In the first six weeks of 2018, some of the company’s U.S. and Canadian operations were affected by extremely cold temperatures. As it is, the first quarter is typically the weakest of the year as adverse weather conditions and slower customer work releases at the start of the new fiscal year lead to lower construction activities. Further, the absence of the large deepwater project which had a strong contribution in the first two quarters of 2017 will affect results this quarter.


However, for the full year, a strong backlog, ongoing strength in key markets, improved results from restructured operations and the lower effective tax rates due to tax reform will lead to a year-over-year improvement of more than 30% in earnings in 2018.


Segments Poised Well for Growth


For the Infrastructure Solutions segment, further penetration into the pressure pipe market driven by new product development, investments in underserved North America CIPP regions and improved product sales will boost results. Moreover, the increasing need for pipeline rehabilitation supports a long-term sustainable market for segment.


In the Corrosion Protection segment, the cathodic protection business’ margins are gaining from the multiple leadership changes in the first half of 2017 and the aggressive focus on improved project execution and labor utilization. The design and installation of cathodic protection systems to help prevent pipeline corrosion have historically contributed around 50% of the revenues for the segment. There are over one million miles of regulated pipelines in North America, which remain the safest and most cost-effective mode of oil and gas transmission. It remains an attractive and growing market which Aegion plans to invest in for future growth.

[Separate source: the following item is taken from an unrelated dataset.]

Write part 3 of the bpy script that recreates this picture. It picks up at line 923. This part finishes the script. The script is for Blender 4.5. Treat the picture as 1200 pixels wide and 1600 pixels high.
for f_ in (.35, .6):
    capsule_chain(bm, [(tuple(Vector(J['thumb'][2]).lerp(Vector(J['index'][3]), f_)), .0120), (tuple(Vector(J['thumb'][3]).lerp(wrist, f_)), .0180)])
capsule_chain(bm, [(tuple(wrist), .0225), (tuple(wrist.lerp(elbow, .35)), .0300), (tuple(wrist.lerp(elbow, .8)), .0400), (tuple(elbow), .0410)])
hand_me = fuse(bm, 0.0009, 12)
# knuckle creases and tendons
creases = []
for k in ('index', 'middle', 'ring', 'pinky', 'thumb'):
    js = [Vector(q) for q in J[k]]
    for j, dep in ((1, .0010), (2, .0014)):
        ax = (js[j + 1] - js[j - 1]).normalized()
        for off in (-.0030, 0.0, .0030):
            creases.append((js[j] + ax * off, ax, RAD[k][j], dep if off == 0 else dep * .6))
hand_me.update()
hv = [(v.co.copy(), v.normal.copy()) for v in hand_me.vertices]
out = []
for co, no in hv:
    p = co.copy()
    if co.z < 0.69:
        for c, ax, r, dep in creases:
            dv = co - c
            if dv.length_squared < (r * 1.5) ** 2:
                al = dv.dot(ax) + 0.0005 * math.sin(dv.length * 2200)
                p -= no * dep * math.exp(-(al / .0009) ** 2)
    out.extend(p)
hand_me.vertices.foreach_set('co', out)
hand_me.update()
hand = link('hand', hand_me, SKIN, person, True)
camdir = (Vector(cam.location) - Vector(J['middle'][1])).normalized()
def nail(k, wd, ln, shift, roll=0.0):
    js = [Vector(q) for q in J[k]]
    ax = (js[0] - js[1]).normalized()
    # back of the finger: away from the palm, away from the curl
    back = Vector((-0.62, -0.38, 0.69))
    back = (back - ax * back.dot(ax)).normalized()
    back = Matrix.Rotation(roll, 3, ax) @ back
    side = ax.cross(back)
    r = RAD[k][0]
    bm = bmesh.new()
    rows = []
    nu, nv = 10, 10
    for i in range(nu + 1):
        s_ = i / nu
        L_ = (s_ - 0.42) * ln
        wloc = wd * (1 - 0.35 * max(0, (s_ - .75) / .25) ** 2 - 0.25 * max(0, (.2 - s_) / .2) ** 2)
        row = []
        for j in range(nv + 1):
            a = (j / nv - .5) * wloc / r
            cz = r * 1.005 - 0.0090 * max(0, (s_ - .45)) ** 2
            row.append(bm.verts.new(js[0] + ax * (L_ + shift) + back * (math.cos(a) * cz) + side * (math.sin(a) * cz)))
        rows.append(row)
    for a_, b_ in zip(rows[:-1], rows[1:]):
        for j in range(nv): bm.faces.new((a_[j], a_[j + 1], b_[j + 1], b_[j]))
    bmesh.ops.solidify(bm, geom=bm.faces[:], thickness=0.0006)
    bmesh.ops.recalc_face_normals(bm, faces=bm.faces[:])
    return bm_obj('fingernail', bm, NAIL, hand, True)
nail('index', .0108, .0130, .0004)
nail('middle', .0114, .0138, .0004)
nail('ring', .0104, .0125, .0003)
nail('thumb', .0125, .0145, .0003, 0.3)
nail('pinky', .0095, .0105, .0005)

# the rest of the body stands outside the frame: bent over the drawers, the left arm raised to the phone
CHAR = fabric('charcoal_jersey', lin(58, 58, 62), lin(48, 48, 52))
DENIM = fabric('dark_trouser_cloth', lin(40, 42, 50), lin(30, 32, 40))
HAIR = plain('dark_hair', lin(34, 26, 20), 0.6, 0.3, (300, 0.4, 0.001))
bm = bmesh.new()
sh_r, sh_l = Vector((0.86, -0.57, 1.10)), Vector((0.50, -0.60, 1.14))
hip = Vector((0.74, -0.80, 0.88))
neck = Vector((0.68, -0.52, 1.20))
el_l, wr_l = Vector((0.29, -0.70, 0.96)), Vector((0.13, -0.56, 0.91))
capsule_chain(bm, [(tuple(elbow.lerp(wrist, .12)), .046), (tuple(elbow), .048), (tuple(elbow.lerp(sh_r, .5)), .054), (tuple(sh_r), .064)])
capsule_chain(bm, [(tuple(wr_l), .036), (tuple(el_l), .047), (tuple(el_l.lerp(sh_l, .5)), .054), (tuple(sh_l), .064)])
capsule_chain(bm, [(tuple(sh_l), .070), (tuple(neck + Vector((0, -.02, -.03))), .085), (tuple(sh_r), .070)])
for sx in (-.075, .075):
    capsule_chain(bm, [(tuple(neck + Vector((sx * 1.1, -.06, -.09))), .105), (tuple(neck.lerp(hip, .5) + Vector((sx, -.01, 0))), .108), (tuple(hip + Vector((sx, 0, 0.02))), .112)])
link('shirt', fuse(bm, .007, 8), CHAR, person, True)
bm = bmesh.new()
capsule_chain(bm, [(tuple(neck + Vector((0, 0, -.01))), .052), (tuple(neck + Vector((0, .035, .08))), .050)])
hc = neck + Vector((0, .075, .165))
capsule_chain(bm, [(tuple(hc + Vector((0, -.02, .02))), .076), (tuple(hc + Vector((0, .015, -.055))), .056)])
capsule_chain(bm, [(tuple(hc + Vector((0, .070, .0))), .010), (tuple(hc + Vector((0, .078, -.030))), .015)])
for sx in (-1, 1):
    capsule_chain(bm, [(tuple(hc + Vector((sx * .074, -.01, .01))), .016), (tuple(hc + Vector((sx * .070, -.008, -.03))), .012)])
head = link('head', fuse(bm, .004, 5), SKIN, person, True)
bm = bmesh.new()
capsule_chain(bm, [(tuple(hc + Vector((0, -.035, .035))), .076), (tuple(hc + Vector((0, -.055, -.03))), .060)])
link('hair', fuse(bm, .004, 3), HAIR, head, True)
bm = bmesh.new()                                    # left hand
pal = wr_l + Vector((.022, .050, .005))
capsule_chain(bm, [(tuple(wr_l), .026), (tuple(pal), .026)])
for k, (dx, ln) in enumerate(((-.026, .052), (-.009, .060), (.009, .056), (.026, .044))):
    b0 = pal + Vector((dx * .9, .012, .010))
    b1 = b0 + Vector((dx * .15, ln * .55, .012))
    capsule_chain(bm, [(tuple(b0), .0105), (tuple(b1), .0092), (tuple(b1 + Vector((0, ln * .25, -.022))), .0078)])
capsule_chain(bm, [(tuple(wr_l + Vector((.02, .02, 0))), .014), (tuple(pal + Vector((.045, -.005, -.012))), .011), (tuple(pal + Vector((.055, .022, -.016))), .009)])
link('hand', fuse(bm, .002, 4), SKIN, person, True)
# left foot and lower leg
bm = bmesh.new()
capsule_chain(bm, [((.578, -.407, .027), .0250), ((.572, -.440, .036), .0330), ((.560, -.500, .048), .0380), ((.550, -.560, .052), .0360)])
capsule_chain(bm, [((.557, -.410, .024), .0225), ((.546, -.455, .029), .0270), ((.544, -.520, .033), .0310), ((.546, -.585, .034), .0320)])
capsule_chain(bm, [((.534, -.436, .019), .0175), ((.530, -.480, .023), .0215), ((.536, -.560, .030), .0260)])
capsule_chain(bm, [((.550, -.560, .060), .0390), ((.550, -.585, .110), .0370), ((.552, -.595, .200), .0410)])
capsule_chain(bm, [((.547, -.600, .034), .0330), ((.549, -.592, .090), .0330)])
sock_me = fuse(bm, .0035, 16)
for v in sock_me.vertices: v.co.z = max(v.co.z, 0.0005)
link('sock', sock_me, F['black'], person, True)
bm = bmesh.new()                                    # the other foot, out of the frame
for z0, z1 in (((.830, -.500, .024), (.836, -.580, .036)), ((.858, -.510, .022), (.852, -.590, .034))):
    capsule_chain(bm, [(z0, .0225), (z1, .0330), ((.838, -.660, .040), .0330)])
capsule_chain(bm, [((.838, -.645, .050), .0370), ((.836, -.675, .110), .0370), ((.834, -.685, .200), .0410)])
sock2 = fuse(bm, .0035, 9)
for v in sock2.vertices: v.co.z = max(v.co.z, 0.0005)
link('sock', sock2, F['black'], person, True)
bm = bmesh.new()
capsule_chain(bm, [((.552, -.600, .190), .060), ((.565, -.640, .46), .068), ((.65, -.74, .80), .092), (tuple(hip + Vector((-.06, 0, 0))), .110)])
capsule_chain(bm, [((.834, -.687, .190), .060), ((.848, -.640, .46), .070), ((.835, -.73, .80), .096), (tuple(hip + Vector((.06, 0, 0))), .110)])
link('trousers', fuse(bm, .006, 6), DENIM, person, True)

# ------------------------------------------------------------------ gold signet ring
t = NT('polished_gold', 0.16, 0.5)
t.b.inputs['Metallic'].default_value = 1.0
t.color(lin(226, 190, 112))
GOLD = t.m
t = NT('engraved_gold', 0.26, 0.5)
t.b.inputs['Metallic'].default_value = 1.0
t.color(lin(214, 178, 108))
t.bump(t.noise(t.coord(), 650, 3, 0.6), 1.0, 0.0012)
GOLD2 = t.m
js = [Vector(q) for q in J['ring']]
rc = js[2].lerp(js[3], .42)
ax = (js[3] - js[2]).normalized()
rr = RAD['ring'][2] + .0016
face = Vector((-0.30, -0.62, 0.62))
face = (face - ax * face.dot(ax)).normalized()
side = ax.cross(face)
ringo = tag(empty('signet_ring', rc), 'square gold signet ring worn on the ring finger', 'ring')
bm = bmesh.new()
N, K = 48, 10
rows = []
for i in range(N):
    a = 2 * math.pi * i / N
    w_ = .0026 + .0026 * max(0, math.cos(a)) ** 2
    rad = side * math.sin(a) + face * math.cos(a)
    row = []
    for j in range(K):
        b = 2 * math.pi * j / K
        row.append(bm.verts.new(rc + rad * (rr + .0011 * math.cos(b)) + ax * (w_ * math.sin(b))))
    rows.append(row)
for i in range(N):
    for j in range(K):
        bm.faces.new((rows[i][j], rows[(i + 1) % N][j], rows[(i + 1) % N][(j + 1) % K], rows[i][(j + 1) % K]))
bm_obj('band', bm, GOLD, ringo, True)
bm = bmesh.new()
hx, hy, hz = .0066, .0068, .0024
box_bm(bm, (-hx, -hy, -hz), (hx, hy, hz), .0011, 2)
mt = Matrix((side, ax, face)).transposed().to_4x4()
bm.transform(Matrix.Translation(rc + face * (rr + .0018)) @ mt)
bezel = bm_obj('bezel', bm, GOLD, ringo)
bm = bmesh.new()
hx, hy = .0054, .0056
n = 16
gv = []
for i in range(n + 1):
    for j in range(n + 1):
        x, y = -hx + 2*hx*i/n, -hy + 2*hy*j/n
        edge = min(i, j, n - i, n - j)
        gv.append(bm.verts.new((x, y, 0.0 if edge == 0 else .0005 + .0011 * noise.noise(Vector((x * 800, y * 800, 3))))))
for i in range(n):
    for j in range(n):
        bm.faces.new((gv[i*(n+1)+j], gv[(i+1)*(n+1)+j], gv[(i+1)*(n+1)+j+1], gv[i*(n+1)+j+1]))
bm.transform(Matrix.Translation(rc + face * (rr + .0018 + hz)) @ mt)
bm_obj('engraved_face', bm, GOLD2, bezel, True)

The Energy services segment has delivered improved year-over-year performance for four consecutive quarters which is anticipated to continue in the near term. Restructuring efforts undertaken in the past are also yielding results. Aegion has long-term relationships with oil refinery and industrial customers on the West Coast through the Energy Services segment and plans to leverage those relationships to expand services. There are opportunities in other industries on the West Coast such as oil and oil product terminals, chemicals, industrial gas and power to leverage its experience in maintenance and construction services.


Restructuring to Drive Long-Term Benefits, Hurt Near-Term Margins


The company is currently implementing its realignment and restructuring plan. The plans include the divestiture of the pipe coating and insulation businesses in Louisiana. It also involves the exit of non-pipe related contract applications for the Tyfo system in North America. Further, the company intends to reduce corporate and other operating costs as well as right-size its cathodic protection services operation in Canada. These actions will reduce exposure in the North American upstream oil and gas markets and generate more predictable and sustainable long-term earnings growth. During 2017, the company also completed a detailed assessment of the Infrastructure Solutions’ CIPP businesses in Australia and Denmark.


These restructuring actions will help reduce consolidated annual expenses by over $20 million. Cost reductions are anticipated to be fully realized in 2018. However, Aegion expects total restructuring and impairment charges to be between $115 million and $120 million. The additional $5 million to $10 million in remaining costs are expected to be incurred during the first half of 2018. Moreover, increased energy costs and labor costs will impact its margins.



Aegion has underperformed the industry in the past year. The stock has lost around 0.6%, while the industry recorded growth of 13.1%.


Aegion carries a Zacks Rank #3 (Hold).


Some better-ranked stocks in the industry include Patrick Industries, Inc. PATK, United Rentals, Inc. URI and Armstrong World Industries, Inc. AWI. While Patrick Industries and United Rentals sport a Zacks Rank #1 (Strong Buy), Armstrong World Industries carries a Zacks Rank #2 (Buy). You can see the complete list of today’s Zacks #1 Rank stocks here.


Patrick Industries has a long-term earnings growth rate of 11.0%. The company’s shares have been up 40% in a year’s time.


United Rentals has a long-term earnings growth rate of 18.5%. Its shares have gone up 48% in the past year.


Armstrong World has a long-term earnings growth rate of 16.8%. The stock has gained 24% in a year’s time.